_Stored data_
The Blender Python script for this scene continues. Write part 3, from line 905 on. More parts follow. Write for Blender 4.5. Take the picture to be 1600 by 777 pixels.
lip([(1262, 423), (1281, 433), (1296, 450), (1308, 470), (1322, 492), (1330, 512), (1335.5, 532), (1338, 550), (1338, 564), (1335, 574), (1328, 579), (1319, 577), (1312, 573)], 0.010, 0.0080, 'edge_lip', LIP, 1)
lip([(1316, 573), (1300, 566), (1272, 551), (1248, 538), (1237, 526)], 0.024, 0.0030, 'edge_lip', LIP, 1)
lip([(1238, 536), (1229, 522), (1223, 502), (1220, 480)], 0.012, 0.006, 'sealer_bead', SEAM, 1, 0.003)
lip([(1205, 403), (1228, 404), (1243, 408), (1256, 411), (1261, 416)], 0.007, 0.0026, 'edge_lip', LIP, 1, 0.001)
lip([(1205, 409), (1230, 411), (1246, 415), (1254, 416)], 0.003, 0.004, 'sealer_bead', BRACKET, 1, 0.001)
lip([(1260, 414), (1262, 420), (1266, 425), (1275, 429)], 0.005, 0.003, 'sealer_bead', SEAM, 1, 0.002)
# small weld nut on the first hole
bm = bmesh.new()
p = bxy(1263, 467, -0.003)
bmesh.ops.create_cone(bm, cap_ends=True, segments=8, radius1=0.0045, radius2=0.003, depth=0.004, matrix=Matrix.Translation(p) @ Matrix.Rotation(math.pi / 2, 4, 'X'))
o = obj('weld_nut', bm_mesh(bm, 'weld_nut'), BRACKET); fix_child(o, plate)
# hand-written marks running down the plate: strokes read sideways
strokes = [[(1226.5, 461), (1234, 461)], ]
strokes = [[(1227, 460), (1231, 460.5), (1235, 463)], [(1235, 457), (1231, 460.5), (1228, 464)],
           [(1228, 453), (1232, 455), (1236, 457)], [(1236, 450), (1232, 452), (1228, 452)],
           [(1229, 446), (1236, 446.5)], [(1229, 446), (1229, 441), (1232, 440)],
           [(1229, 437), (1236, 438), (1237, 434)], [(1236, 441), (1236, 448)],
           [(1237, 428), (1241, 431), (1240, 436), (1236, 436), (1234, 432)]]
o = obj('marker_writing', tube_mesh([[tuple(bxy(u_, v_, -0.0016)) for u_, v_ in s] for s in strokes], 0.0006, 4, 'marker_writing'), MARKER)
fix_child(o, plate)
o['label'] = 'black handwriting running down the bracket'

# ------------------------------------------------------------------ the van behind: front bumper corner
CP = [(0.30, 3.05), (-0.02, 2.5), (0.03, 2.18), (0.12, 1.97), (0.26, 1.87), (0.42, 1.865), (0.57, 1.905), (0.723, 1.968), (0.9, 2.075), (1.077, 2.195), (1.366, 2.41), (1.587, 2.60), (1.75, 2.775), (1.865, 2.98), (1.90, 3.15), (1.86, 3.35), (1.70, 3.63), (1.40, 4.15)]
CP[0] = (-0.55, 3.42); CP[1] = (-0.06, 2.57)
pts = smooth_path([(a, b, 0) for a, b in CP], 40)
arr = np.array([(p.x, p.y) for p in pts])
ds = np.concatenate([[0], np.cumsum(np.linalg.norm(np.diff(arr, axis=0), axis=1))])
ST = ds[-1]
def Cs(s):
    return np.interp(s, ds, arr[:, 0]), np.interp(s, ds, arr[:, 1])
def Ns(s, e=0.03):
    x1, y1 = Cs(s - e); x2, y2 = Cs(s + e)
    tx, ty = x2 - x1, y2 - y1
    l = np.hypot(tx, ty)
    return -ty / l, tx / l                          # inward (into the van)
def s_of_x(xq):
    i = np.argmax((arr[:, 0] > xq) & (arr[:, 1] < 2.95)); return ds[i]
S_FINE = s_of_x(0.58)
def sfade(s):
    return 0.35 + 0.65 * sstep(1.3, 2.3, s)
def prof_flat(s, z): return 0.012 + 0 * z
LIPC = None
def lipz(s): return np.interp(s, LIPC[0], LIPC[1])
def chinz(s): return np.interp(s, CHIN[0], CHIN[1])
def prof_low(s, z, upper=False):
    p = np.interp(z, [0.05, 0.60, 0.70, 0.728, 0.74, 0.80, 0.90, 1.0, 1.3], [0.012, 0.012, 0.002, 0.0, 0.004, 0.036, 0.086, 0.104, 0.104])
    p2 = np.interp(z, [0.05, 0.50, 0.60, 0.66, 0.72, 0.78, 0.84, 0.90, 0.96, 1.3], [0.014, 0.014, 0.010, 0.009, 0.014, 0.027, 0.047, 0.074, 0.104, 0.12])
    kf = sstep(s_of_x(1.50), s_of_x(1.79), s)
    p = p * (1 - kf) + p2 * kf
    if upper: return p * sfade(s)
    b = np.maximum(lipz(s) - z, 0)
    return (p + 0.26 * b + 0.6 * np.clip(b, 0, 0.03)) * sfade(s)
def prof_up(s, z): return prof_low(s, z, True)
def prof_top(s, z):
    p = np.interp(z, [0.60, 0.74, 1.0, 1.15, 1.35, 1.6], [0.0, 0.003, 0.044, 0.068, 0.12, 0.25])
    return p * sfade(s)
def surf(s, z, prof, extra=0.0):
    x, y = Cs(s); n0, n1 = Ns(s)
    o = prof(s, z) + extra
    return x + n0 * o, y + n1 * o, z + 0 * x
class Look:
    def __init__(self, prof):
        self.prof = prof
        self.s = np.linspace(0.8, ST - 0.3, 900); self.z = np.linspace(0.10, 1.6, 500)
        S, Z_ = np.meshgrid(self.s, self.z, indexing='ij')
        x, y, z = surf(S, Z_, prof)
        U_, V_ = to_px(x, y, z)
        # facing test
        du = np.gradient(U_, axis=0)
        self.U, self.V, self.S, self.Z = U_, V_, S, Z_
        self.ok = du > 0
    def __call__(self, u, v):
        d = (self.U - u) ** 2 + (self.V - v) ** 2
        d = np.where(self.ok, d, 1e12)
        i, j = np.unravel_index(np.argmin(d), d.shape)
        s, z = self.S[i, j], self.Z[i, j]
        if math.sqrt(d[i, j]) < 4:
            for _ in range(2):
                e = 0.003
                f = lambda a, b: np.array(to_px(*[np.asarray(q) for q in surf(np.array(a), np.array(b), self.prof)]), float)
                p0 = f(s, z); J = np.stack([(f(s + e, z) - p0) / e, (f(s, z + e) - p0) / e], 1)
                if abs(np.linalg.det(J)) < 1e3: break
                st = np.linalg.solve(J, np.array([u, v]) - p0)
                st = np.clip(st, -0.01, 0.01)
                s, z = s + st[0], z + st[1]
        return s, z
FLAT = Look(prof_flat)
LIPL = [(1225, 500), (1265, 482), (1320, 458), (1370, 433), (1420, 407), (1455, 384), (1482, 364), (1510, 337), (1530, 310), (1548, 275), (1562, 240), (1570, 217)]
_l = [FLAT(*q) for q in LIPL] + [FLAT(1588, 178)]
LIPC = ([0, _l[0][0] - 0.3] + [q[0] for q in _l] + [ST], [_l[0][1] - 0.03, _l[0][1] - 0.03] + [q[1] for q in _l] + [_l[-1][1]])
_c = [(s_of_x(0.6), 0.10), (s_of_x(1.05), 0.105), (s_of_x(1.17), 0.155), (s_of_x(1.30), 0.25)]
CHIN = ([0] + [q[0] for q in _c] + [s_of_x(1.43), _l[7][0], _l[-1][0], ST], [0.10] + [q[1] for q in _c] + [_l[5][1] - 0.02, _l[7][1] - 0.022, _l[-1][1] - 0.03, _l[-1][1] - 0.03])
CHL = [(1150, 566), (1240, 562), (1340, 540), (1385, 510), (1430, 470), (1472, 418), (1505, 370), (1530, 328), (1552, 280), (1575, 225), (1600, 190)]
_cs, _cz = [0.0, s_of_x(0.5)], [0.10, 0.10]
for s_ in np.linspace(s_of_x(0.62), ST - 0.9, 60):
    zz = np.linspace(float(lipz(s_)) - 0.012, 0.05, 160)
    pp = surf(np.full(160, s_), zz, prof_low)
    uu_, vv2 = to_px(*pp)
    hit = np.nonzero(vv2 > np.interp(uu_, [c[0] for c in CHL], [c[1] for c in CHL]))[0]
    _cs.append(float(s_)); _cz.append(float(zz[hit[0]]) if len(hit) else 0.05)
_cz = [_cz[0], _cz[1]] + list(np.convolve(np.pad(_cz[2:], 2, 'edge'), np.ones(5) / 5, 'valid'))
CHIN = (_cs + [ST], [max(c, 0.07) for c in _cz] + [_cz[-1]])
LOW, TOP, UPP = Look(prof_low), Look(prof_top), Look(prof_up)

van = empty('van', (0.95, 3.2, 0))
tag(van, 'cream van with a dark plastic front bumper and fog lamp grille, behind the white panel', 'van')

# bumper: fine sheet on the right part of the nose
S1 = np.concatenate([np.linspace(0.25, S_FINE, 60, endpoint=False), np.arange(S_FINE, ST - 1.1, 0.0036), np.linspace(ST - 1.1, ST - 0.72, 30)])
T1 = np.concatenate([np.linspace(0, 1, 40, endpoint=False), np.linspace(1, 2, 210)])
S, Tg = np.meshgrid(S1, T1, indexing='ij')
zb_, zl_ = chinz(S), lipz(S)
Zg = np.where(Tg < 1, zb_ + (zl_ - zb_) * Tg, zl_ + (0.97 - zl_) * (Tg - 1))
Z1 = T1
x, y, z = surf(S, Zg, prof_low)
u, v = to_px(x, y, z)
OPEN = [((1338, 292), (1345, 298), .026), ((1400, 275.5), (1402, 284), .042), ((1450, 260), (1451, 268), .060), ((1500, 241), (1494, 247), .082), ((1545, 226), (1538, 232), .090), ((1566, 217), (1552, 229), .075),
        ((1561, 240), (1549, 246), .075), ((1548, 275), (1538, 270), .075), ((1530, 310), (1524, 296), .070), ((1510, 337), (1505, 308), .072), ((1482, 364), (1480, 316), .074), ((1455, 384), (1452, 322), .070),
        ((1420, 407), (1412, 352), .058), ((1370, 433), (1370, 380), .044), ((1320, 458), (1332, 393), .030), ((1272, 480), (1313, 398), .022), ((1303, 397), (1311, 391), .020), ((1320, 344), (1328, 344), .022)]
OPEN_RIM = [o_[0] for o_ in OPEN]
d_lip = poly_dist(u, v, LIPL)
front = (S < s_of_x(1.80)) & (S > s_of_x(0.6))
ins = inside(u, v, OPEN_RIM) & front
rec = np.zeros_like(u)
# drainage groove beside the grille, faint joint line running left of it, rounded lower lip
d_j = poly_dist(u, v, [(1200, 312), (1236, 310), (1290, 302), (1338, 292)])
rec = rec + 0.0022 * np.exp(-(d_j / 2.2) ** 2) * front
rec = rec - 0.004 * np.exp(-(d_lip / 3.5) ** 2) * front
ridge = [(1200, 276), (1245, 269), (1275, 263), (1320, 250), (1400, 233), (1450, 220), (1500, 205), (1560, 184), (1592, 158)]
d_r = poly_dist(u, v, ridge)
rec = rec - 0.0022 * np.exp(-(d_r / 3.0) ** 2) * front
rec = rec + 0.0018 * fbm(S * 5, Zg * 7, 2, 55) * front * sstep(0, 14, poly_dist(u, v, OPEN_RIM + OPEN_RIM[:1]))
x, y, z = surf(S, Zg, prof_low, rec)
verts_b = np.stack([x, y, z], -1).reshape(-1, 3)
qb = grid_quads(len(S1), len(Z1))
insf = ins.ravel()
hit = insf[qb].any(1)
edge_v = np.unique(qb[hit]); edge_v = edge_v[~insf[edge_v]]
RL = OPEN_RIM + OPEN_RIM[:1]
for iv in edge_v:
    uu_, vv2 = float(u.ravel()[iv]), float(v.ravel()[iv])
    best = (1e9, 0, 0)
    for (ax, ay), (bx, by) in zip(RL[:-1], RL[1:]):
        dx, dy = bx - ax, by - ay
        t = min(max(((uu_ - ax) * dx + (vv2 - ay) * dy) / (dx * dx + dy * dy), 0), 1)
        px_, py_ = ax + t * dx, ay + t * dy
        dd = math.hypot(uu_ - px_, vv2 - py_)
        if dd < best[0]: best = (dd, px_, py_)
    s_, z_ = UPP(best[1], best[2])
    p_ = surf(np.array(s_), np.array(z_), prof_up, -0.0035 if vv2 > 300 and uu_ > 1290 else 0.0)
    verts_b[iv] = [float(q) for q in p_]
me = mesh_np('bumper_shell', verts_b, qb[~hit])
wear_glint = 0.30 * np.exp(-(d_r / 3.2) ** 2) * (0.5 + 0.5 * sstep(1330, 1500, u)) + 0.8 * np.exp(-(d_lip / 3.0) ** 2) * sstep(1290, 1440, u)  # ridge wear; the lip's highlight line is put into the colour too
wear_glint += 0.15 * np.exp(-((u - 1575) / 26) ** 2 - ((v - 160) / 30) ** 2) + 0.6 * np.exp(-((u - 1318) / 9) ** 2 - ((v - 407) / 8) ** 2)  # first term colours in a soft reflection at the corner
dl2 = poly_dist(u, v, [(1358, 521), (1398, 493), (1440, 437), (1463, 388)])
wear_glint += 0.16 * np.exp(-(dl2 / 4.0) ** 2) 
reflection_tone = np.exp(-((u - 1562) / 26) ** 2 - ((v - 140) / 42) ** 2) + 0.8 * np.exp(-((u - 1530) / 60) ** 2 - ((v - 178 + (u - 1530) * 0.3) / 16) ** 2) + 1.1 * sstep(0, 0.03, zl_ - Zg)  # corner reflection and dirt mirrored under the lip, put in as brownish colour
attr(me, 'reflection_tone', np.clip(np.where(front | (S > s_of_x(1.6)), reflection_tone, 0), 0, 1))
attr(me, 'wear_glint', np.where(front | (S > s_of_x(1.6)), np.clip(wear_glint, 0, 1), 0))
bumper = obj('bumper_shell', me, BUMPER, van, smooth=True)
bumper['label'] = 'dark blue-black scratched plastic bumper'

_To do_
Write out a verbatim copy of the data, beginning with its first line and ending with the line that contains "o['label'] = 'black".

_Exercise output_
The Blender Python script for this scene continues. Write part 3, from line 905 on. More parts follow. Write for Blender 4.5. Take the picture to be 1600 by 777 pixels.
lip([(1262, 423), (1281, 433), (1296, 450), (1308, 470), (1322, 492), (1330, 512), (1335.5, 532), (1338, 550), (1338, 564), (1335, 574), (1328, 579), (1319, 577), (1312, 573)], 0.010, 0.0080, 'edge_lip', LIP, 1)
lip([(1316, 573), (1300, 566), (1272, 551), (1248, 538), (1237, 526)], 0.024, 0.0030, 'edge_lip', LIP, 1)
lip([(1238, 536), (1229, 522), (1223, 502), (1220, 480)], 0.012, 0.006, 'sealer_bead', SEAM, 1, 0.003)
lip([(1205, 403), (1228, 404), (1243, 408), (1256, 411), (1261, 416)], 0.007, 0.0026, 'edge_lip', LIP, 1, 0.001)
lip([(1205, 409), (1230, 411), (1246, 415), (1254, 416)], 0.003, 0.004, 'sealer_bead', BRACKET, 1, 0.001)
lip([(1260, 414), (1262, 420), (1266, 425), (1275, 429)], 0.005, 0.003, 'sealer_bead', SEAM, 1, 0.002)
# small weld nut on the first hole
bm = bmesh.new()
p = bxy(1263, 467, -0.003)
bmesh.ops.create_cone(bm, cap_ends=True, segments=8, radius1=0.0045, radius2=0.003, depth=0.004, matrix=Matrix.Translation(p) @ Matrix.Rotation(math.pi / 2, 4, 'X'))
o = obj('weld_nut', bm_mesh(bm, 'weld_nut'), BRACKET); fix_child(o, plate)
# hand-written marks running down the plate: strokes read sideways
strokes = [[(1226.5, 461), (1234, 461)], ]
strokes = [[(1227, 460), (1231, 460.5), (1235, 463)], [(1235, 457), (1231, 460.5), (1228, 464)],
           [(1228, 453), (1232, 455), (1236, 457)], [(1236, 450), (1232, 452), (1228, 452)],
           [(1229, 446), (1236, 446.5)], [(1229, 446), (1229, 441), (1232, 440)],
           [(1229, 437), (1236, 438), (1237, 434)], [(1236, 441), (1236, 448)],
           [(1237, 428), (1241, 431), (1240, 436), (1236, 436), (1234, 432)]]
o = obj('marker_writing', tube_mesh([[tuple(bxy(u_, v_, -0.0016)) for u_, v_ in s] for s in strokes], 0.0006, 4, 'marker_writing'), MARKER)
fix_child(o, plate)
o['label'] = 'black handwriting running down the bracket'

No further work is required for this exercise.